Risk Assessment Best Practices

Maintaining an active risk assessment program requires committed and proactive leadership, as well as the resources required to move the needle on lowering risks to the organization.

Driving risk awareness across the organization and creating a risk-aware culture means setting a clear understanding of the risks and how assessments drive mitigation. Consider a few best practices to create a risk-aware culture:

Establish a Risk Assessment Framework

As a part of the risk assessment process, a risk assessment framework will clearly state how assessments address risks that are important to the business and why they are necessary to meet business goals. It indicates when assessments take place, as well as the criteria for starting additional assessments as needed by the organization. It defines the criteria for evaluating risk, including the likelihood of occurrence and severity levels.

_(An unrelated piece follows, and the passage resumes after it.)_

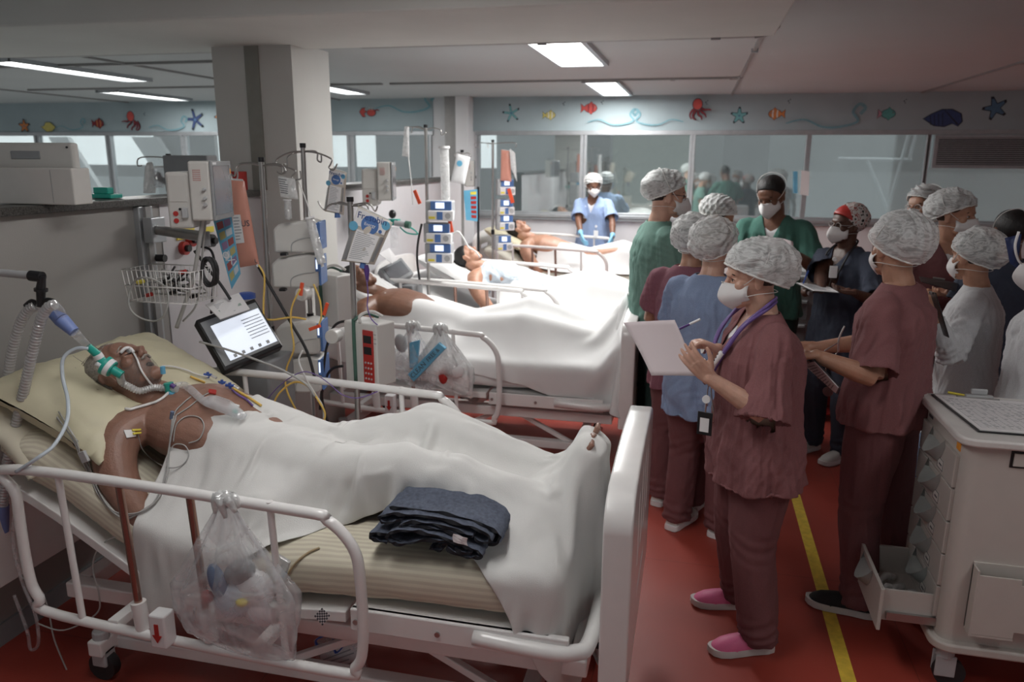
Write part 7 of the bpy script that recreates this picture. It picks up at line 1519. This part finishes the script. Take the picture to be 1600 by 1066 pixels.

As with other important documentation, be sure key stakeholders review and approve of the framework.

Involve the Right Stakeholders

Stakeholders in the risk assessment process should be named, and roles should be defined. To ensure robust assessments, involve people from across the organization and at all levels. A clear structure with defined roles will enable those at the senior level to reach out to those directly responsible for different aspects of the assessment, ensuring that work fits with the business strategy.

Communicate Often

Communicating risks to the business and explaining why assessments help to mitigate these risks is essential. Consider tailoring your message to make it meaningful and relevant to different parts of the business, pointing out elements that intersect with employees’ workflow.

Lastly, engaging everyone in the organization by helping all employees understand their responsibilities in the process will help them own risk assessment and mitigation as part of their goals, which in turn will help the business achieve its goals.